Directive
Whenever a line below holds the word "Blender", copy that line.

** Begin Extracted data **

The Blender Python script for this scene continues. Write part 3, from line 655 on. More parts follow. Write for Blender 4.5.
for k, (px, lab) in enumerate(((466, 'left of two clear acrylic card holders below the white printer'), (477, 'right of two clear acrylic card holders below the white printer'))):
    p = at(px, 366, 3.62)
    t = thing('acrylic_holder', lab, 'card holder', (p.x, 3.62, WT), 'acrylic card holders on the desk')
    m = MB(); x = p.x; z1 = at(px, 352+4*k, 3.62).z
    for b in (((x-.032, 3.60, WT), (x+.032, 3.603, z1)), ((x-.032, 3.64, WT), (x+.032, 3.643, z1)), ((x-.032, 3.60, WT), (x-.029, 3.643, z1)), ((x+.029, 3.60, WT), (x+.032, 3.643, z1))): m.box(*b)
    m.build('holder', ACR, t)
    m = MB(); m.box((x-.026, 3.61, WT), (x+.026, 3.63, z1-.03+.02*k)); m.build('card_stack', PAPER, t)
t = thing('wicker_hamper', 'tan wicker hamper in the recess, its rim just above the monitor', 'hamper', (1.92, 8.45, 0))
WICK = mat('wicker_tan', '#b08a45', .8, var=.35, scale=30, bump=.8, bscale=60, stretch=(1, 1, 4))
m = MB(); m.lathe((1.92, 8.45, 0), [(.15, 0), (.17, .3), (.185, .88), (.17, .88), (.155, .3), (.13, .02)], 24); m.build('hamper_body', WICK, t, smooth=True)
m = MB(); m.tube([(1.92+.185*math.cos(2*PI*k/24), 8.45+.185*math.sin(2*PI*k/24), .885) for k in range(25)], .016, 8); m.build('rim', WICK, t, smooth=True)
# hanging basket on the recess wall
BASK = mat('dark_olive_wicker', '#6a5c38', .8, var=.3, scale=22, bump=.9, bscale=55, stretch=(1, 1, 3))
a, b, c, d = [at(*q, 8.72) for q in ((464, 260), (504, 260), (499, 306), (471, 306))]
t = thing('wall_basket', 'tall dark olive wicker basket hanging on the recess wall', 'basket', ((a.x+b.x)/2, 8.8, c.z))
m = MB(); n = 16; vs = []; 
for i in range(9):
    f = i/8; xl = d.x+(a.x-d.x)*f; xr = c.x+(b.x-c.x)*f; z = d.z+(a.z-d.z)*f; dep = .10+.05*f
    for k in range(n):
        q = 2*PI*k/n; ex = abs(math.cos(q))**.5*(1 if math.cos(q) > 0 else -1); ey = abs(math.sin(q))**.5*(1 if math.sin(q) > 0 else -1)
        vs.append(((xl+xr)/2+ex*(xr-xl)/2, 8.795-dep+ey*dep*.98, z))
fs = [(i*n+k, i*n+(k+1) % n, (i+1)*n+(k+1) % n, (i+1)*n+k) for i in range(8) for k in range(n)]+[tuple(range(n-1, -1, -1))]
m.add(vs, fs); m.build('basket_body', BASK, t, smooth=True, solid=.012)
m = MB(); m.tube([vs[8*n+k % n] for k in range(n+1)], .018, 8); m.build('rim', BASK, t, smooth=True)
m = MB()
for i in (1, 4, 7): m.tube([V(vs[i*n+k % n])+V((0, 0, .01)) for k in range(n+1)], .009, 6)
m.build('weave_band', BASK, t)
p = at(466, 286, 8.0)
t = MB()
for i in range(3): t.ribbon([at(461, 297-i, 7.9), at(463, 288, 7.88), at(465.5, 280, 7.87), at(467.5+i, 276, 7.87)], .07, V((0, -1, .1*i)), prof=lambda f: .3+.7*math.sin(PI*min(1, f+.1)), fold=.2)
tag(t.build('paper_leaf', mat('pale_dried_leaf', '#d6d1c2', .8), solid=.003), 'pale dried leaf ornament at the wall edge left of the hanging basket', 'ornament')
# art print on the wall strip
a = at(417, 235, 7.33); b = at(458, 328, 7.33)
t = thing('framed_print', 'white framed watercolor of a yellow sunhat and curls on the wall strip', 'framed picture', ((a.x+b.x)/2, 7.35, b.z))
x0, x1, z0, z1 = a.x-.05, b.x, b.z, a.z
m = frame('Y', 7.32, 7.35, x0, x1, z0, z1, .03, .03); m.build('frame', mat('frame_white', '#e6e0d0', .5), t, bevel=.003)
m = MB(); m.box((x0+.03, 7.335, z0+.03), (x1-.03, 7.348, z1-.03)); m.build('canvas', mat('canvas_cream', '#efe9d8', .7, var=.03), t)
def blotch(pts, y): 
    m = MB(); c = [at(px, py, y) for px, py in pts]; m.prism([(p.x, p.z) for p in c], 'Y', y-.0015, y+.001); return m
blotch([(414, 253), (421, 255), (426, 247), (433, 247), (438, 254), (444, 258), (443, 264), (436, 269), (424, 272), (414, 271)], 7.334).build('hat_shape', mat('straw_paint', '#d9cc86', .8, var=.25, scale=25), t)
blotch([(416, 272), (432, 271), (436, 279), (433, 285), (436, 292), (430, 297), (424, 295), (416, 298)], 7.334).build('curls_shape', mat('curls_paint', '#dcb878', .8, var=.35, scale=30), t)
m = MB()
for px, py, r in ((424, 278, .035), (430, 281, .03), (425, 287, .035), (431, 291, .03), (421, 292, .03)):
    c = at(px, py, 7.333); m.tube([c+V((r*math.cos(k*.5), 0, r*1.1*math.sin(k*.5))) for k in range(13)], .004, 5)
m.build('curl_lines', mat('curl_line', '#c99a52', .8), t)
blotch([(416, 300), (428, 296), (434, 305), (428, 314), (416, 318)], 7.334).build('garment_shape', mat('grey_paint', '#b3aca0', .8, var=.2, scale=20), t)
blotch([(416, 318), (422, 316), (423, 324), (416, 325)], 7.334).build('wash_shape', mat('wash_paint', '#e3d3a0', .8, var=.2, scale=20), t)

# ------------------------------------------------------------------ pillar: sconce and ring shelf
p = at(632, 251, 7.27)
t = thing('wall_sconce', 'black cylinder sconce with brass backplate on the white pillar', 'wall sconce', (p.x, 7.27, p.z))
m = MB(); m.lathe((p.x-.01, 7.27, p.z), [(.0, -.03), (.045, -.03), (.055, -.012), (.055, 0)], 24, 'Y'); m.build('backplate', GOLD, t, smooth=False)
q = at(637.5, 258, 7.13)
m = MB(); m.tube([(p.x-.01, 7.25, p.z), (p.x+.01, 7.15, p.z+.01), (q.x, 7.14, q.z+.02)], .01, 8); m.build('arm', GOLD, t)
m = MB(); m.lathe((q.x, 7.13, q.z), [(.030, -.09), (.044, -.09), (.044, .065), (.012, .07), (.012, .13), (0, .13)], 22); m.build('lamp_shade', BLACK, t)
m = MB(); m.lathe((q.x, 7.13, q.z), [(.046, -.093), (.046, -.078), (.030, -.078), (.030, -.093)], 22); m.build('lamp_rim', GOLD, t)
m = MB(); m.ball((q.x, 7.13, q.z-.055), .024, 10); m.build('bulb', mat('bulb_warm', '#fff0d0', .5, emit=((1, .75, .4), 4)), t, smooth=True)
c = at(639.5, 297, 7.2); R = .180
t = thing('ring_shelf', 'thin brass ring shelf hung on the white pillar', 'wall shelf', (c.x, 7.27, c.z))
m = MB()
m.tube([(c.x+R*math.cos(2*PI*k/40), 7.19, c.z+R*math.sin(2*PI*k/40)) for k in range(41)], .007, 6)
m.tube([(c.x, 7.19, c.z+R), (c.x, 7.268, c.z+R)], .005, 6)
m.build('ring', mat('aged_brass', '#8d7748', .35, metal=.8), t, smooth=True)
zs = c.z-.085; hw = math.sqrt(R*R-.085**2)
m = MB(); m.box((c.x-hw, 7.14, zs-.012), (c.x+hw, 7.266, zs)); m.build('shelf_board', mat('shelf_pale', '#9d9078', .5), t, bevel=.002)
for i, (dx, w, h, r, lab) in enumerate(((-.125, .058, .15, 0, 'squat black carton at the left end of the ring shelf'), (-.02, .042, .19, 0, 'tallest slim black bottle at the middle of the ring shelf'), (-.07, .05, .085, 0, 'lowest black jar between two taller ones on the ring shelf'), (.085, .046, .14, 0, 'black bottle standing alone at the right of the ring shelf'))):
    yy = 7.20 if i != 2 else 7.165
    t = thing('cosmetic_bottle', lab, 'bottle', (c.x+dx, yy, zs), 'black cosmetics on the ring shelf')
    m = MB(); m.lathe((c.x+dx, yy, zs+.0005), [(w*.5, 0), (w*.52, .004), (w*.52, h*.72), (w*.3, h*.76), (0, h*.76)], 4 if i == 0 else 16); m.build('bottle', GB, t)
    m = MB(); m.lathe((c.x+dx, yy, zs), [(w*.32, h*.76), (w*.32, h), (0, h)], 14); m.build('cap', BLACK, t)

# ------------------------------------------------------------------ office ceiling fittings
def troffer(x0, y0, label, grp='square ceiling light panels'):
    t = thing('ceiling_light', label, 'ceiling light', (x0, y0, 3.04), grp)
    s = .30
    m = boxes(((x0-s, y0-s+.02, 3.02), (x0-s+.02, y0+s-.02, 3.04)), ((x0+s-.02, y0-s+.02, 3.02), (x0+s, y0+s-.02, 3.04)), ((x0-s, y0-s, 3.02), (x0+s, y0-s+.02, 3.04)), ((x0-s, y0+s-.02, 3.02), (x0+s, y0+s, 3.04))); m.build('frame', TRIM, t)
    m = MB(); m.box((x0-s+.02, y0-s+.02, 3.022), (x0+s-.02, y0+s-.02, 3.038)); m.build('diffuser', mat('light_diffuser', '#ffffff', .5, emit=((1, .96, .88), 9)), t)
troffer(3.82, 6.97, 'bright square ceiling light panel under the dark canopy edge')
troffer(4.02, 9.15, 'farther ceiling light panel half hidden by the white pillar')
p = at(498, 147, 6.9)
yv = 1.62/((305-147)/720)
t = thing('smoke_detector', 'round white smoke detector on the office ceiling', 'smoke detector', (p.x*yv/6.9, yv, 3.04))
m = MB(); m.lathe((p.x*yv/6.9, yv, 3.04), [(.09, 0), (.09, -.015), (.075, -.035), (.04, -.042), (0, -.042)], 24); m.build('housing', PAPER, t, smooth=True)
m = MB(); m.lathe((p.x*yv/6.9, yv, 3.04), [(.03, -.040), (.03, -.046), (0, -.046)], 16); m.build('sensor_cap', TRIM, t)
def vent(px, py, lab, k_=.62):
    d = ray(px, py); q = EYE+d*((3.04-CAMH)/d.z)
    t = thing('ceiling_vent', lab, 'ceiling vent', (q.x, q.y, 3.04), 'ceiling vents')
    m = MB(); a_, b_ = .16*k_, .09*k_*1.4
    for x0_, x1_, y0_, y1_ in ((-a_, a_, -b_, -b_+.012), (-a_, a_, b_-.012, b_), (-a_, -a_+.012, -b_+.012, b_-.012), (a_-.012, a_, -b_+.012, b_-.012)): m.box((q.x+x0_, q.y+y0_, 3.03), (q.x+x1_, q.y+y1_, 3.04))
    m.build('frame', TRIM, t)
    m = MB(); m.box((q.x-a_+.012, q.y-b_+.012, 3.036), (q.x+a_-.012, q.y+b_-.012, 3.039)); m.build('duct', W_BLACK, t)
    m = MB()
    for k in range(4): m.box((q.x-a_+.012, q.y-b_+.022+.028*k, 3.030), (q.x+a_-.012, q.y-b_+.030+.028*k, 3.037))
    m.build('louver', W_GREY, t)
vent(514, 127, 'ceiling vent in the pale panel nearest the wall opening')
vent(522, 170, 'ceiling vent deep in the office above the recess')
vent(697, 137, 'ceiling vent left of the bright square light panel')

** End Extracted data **
** Begin Extracted data **

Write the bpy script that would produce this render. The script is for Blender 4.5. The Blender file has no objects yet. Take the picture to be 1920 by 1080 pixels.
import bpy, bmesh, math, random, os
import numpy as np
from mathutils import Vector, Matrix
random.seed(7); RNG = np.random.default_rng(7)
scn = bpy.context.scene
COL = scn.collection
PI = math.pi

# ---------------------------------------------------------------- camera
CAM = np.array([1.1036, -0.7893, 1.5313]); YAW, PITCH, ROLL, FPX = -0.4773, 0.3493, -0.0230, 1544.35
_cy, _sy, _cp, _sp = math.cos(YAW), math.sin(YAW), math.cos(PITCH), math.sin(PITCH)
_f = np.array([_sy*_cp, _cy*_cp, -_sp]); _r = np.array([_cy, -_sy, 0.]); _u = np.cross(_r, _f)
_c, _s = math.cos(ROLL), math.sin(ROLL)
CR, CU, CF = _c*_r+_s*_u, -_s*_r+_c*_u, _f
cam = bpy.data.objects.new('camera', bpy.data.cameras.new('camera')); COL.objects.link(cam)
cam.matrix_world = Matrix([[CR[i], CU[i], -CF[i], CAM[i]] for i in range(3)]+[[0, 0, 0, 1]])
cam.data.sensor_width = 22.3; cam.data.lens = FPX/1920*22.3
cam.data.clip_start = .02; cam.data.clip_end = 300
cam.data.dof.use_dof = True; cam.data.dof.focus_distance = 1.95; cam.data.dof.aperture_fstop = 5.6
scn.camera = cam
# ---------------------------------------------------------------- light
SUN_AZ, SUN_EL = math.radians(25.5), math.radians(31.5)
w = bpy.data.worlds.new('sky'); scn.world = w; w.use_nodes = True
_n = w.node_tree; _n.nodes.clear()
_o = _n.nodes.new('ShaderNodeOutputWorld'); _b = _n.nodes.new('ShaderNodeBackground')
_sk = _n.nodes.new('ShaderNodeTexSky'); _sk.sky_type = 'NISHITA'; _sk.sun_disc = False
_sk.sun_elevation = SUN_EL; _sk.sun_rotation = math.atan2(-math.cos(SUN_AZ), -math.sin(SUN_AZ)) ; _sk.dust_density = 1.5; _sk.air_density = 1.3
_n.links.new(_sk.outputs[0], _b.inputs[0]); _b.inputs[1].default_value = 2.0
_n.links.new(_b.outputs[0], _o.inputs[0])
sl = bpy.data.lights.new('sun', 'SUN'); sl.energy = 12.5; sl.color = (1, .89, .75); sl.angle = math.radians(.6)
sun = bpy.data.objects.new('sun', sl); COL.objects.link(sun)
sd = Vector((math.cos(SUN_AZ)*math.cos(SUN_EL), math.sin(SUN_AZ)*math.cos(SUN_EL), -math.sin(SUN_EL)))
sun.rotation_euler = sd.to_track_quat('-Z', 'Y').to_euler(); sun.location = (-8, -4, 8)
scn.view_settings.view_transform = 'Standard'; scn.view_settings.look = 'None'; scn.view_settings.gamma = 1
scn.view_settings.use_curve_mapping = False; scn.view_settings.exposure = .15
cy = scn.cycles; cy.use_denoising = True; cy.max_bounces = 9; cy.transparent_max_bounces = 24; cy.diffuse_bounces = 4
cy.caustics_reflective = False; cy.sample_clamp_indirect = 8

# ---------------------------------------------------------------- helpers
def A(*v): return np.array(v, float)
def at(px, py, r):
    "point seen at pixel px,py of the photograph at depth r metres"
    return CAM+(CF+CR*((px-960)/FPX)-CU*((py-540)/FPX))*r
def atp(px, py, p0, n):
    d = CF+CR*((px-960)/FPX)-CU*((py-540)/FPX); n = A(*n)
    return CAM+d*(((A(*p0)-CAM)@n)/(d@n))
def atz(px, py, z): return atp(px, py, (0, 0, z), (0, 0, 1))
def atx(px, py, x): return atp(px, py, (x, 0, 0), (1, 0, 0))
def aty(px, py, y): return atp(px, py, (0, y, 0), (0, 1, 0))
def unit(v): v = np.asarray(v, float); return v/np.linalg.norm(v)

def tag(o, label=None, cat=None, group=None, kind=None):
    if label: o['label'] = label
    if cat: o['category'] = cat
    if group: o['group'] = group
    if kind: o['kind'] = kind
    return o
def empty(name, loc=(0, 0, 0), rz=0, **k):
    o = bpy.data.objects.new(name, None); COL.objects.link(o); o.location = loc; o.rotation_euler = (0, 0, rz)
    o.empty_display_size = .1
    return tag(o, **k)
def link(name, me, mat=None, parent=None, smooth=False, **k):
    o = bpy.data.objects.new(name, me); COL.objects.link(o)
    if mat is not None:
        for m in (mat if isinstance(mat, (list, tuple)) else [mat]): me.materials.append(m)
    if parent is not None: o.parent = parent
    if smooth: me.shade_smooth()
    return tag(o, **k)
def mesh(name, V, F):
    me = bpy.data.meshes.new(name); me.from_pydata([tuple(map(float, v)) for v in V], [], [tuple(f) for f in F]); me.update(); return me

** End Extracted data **

Expected answer
The Blender Python script for this scene continues. Write part 3, from line 655 on. More parts follow. Write for Blender 4.5.
Write the bpy script that would produce this render. The script is for Blender 4.5. The Blender file has no objects yet. Take the picture to be 1920 by 1080 pixels.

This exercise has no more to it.